-- What to do --
Quote every line of the material beneath this one.

-- Dataset section --
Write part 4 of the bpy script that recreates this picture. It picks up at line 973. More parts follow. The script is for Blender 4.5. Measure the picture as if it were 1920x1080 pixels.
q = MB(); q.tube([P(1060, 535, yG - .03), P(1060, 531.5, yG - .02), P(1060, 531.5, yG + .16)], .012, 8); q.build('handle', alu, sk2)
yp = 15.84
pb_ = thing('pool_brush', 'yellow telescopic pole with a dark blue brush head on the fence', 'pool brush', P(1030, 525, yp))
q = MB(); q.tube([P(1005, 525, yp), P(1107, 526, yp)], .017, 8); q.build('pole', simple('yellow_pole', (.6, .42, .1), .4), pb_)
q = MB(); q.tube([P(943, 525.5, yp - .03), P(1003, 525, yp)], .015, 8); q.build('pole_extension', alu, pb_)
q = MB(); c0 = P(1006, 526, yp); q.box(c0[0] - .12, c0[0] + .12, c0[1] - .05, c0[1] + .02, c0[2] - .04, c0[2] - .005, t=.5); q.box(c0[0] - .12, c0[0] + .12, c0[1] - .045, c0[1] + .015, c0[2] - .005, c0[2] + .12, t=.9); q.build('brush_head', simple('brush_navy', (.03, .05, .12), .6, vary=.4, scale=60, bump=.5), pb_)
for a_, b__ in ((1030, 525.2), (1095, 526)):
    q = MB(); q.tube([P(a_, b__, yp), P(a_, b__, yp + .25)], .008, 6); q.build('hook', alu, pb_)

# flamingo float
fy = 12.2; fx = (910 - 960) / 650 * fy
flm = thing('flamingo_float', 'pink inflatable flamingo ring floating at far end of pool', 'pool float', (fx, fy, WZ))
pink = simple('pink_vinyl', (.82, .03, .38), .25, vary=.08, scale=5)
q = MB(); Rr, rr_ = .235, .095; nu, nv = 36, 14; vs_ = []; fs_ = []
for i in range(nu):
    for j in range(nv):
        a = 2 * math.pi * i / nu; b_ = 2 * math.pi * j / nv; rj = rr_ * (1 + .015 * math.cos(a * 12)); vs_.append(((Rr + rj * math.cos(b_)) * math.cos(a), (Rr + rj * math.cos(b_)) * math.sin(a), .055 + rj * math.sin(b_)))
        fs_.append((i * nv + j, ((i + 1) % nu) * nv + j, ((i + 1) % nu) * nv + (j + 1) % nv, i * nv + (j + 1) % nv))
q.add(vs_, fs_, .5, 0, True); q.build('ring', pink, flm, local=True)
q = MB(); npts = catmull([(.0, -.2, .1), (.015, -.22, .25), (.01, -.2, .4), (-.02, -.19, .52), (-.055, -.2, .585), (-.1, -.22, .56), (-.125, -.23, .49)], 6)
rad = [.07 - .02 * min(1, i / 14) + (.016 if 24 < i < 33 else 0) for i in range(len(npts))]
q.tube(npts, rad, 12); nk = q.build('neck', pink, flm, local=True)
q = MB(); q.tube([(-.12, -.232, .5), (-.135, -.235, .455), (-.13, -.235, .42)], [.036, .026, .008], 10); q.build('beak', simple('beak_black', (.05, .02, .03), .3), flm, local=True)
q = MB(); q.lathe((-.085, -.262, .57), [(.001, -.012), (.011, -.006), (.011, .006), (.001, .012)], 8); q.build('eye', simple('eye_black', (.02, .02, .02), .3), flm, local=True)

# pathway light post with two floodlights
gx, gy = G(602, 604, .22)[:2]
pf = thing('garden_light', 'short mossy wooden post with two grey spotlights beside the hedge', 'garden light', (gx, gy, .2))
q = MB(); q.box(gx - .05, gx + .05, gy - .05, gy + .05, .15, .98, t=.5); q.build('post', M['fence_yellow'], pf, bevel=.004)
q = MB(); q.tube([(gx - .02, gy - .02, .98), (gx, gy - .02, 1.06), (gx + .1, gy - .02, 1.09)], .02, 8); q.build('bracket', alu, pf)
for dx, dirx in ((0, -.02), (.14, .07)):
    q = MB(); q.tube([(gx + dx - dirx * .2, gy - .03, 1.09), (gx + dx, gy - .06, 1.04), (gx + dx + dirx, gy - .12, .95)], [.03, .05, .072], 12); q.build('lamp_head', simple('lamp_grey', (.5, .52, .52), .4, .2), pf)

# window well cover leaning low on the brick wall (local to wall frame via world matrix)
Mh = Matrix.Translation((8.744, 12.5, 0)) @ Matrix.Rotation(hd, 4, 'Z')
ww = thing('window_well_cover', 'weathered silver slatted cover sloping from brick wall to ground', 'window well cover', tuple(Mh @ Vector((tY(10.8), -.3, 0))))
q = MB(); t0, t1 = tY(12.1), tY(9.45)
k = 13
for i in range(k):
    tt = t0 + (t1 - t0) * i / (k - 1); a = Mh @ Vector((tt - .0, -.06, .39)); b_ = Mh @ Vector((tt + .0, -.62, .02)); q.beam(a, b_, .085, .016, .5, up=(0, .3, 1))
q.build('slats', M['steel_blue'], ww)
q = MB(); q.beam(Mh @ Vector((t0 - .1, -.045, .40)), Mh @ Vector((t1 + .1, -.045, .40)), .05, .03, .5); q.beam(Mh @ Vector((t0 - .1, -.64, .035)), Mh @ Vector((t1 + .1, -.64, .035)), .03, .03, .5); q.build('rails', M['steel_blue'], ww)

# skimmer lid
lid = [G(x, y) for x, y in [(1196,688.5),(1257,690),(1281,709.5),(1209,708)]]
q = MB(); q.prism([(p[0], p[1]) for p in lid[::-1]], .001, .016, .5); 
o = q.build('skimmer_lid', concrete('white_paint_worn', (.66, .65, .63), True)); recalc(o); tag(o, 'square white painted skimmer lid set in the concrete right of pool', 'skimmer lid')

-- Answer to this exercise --
Write part 4 of the bpy script that recreates this picture. It picks up at line 973. More parts follow. The script is for Blender 4.5. Measure the picture as if it were 1920x1080 pixels.
q = MB(); q.tube([P(1060, 535, yG - .03), P(1060, 531.5, yG - .02), P(1060, 531.5, yG + .16)], .012, 8); q.build('handle', alu, sk2)
yp = 15.84
pb_ = thing('pool_brush', 'yellow telescopic pole with a dark blue brush head on the fence', 'pool brush', P(1030, 525, yp))
q = MB(); q.tube([P(1005, 525, yp), P(1107, 526, yp)], .017, 8); q.build('pole', simple('yellow_pole', (.6, .42, .1), .4), pb_)
q = MB(); q.tube([P(943, 525.5, yp - .03), P(1003, 525, yp)], .015, 8); q.build('pole_extension', alu, pb_)
q = MB(); c0 = P(1006, 526, yp); q.box(c0[0] - .12, c0[0] + .12, c0[1] - .05, c0[1] + .02, c0[2] - .04, c0[2] - .005, t=.5); q.box(c0[0] - .12, c0[0] + .12, c0[1] - .045, c0[1] + .015, c0[2] - .005, c0[2] + .12, t=.9); q.build('brush_head', simple('brush_navy', (.03, .05, .12), .6, vary=.4, scale=60, bump=.5), pb_)
for a_, b__ in ((1030, 525.2), (1095, 526)):
    q = MB(); q.tube([P(a_, b__, yp), P(a_, b__, yp + .25)], .008, 6); q.build('hook', alu, pb_)

# flamingo float
fy = 12.2; fx = (910 - 960) / 650 * fy
flm = thing('flamingo_float', 'pink inflatable flamingo ring floating at far end of pool', 'pool float', (fx, fy, WZ))
pink = simple('pink_vinyl', (.82, .03, .38), .25, vary=.08, scale=5)
q = MB(); Rr, rr_ = .235, .095; nu, nv = 36, 14; vs_ = []; fs_ = []
for i in range(nu):
    for j in range(nv):
        a = 2 * math.pi * i / nu; b_ = 2 * math.pi * j / nv; rj = rr_ * (1 + .015 * math.cos(a * 12)); vs_.append(((Rr + rj * math.cos(b_)) * math.cos(a), (Rr + rj * math.cos(b_)) * math.sin(a), .055 + rj * math.sin(b_)))
        fs_.append((i * nv + j, ((i + 1) % nu) * nv + j, ((i + 1) % nu) * nv + (j + 1) % nv, i * nv + (j + 1) % nv))
q.add(vs_, fs_, .5, 0, True); q.build('ring', pink, flm, local=True)
q = MB(); npts = catmull([(.0, -.2, .1), (.015, -.22, .25), (.01, -.2, .4), (-.02, -.19, .52), (-.055, -.2, .585), (-.1, -.22, .56), (-.125, -.23, .49)], 6)
rad = [.07 - .02 * min(1, i / 14) + (.016 if 24 < i < 33 else 0) for i in range(len(npts))]
q.tube(npts, rad, 12); nk = q.build('neck', pink, flm, local=True)
q = MB(); q.tube([(-.12, -.232, .5), (-.135, -.235, .455), (-.13, -.235, .42)], [.036, .026, .008], 10); q.build('beak', simple('beak_black', (.05, .02, .03), .3), flm, local=True)
q = MB(); q.lathe((-.085, -.262, .57), [(.001, -.012), (.011, -.006), (.011, .006), (.001, .012)], 8); q.build('eye', simple('eye_black', (.02, .02, .02), .3), flm, local=True)

# pathway light post with two floodlights
gx, gy = G(602, 604, .22)[:2]
pf = thing('garden_light', 'short mossy wooden post with two grey spotlights beside the hedge', 'garden light', (gx, gy, .2))
q = MB(); q.box(gx - .05, gx + .05, gy - .05, gy + .05, .15, .98, t=.5); q.build('post', M['fence_yellow'], pf, bevel=.004)
q = MB(); q.tube([(gx - .02, gy - .02, .98), (gx, gy - .02, 1.06), (gx + .1, gy - .02, 1.09)], .02, 8); q.build('bracket', alu, pf)
for dx, dirx in ((0, -.02), (.14, .07)):
    q = MB(); q.tube([(gx + dx - dirx * .2, gy - .03, 1.09), (gx + dx, gy - .06, 1.04), (gx + dx + dirx, gy - .12, .95)], [.03, .05, .072], 12); q.build('lamp_head', simple('lamp_grey', (.5, .52, .52), .4, .2), pf)

# window well cover leaning low on the brick wall (local to wall frame via world matrix)
Mh = Matrix.Translation((8.744, 12.5, 0)) @ Matrix.Rotation(hd, 4, 'Z')
ww = thing('window_well_cover', 'weathered silver slatted cover sloping from brick wall to ground', 'window well cover', tuple(Mh @ Vector((tY(10.8), -.3, 0))))
q = MB(); t0, t1 = tY(12.1), tY(9.45)
k = 13
for i in range(k):
    tt = t0 + (t1 - t0) * i / (k - 1); a = Mh @ Vector((tt - .0, -.06, .39)); b_ = Mh @ Vector((tt + .0, -.62, .02)); q.beam(a, b_, .085, .016, .5, up=(0, .3, 1))
q.build('slats', M['steel_blue'], ww)
q = MB(); q.beam(Mh @ Vector((t0 - .1, -.045, .40)), Mh @ Vector((t1 + .1, -.045, .40)), .05, .03, .5); q.beam(Mh @ Vector((t0 - .1, -.64, .035)), Mh @ Vector((t1 + .1, -.64, .035)), .03, .03, .5); q.build('rails', M['steel_blue'], ww)

# skimmer lid
lid = [G(x, y) for x, y in [(1196,688.5),(1257,690),(1281,709.5),(1209,708)]]
q = MB(); q.prism([(p[0], p[1]) for p in lid[::-1]], .001, .016, .5); 
o = q.build('skimmer_lid', concrete('white_paint_worn', (.66, .65, .63), True)); recalc(o); tag(o, 'square white painted skimmer lid set in the concrete right of pool', 'skimmer lid')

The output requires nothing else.